Benarkah politik itu kotor?

Romo Magnis pernah menyatakan, politik itu sebenarnya tidak kotor. Politik adalah konsensus (kesepatakan) bermartabat yang dibentuk untuk mengatur masyarakat dengan suatu cara tertentu demi mencapai kebaikan bagi sebanyak-banyaknya orang. Dengan begitu, politik adalah sebuah institusi kebudayaan yang sejatinya bersih dan mulia.

Jadi, tidak mengherankan kalau first lady Michelle Obama menjelaskan tentang Presiden Barack Obama seperti ini: “Barack adalah seorang aktivis masyarakat yang sedang mengeksplorasi kemungkinan-kemungkinan yang dimiliki oleh politik untuk membuat perubahan ke arah yang lebih baik”. Dengan kata lain, politik adalah sarana potensial untuk mengubah masyarakat (baca: sesuatu yang memberikan pengharapan akan keadaan yang lebih baik).

Namun, sebagian besar dari kita di Indonesia menganggap politik tidak sebersih dan semulia itu. Politik itu kotor! Dan, alih-alih menumbuhkan harapan, politik di Indonesia justru membunuh harapan.

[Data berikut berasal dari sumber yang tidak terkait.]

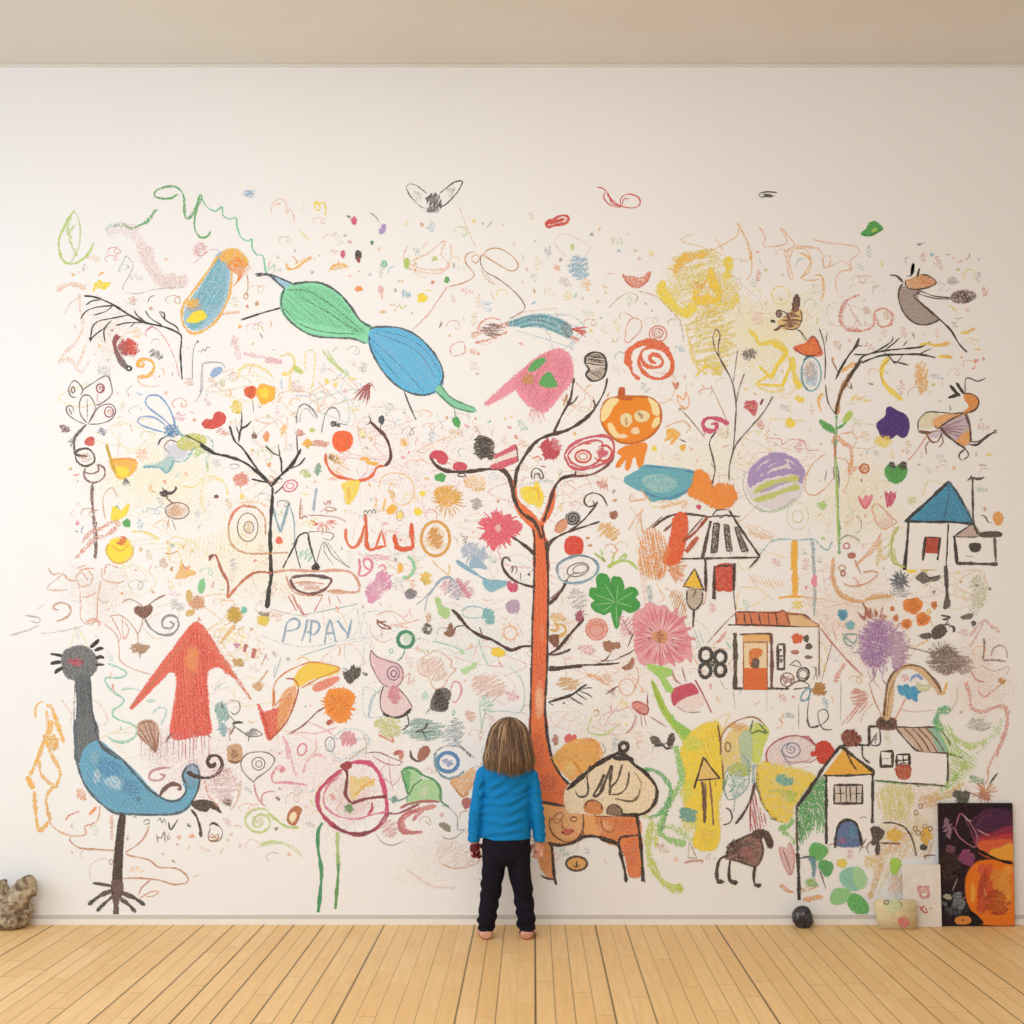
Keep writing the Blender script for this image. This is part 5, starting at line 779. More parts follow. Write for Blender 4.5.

Setelah Orde Baru tumbang, misalnya, kita berharap politik di “Era” Reformasi bisa mewujudkan lembaga legislatif, eksekutif dan yudikatif yang lebih baik dan, terutama, tidak KKN (korupsi, kolusi, nepotisme). Ternyata KKN justru semakin subur di “Era” Reformasi. Masih mau contoh? Sudah terlalu banyak contoh korupsi di “Era” ini. Kolusi? Nepotisme? Lah, para politisi kita mana ngerti konsep meritokrasi rasional. Nyatanya, orang-orang yang lebih suka dugem, makek atau nyelingkuhi artis pun bisa jadi fungsionaris partai dan anggota dewan atau pejabat publik lantaran merupakan anaknya tokoh ini atau sepupunya tokoh itu atau mantunya pejabat tinggi embuh. Sudah gitu mereka-mereka ini masih juga sok moralis.

Anggapan bahwa politik itu kotor, di Indonesia, memang tidak bisa dihindari. Sebabnya: tingkah polah para politisi (bukan politikus, lho) yang memang sudah melebih taraf naudzubillah. Masih mau contoh?

Contoh yang masih anget: kursi bikinan luar negeri dan aslinya cuma bernilai 4 jutaan tapi harga akhirnya njebluk jadi 20 jutaan karena ditambah ongkir dan setelah terpasang di Senayan akhirnya cuma jadi tempat tidur para anggota dewan yang sungguh-sungguh amat tidak terhormat. Kata Mas DV, itu kursi buat menyegarkan otak para anggota dewan yang sungguh-sungguh tidak terhormat – karena otak mereka ada di pantat. (May God burn their dirty ass in a million hells!)

Di Indonesia, politik bukan lagi institusi kebudayaan yang bersih dan mulia, tetapi telah menjadi alat pembusukan. Kalau cakra manggilingan memang benar, mudah-mudahan politik di “Era” Reformasi ini adalah titik terbawah roda peradaban itu sehingga politik bisa kembali kepada khittahnya dan membawakan perubahan ke arah yang lebih baik.

 Politik itu selalu berkaitan dengan kepentingan Negara pada sejatinya definisi politik namun banyak pula yang menyalahgunakan, misalnya kasus politik uang yang selalu kita lihat gamblang di negeri ini. Misalnya yg masih hangat-hangat nya oleh pemilu 9 juli yang banyak mengenai kasus politik uang.








SEMOGA KITA SEBAGAI GENERASI PENERUS BISA MERUBAH SEGALA BENTUK PANDANGAN POLITIK DI MASA DEPAN. AAMIIN.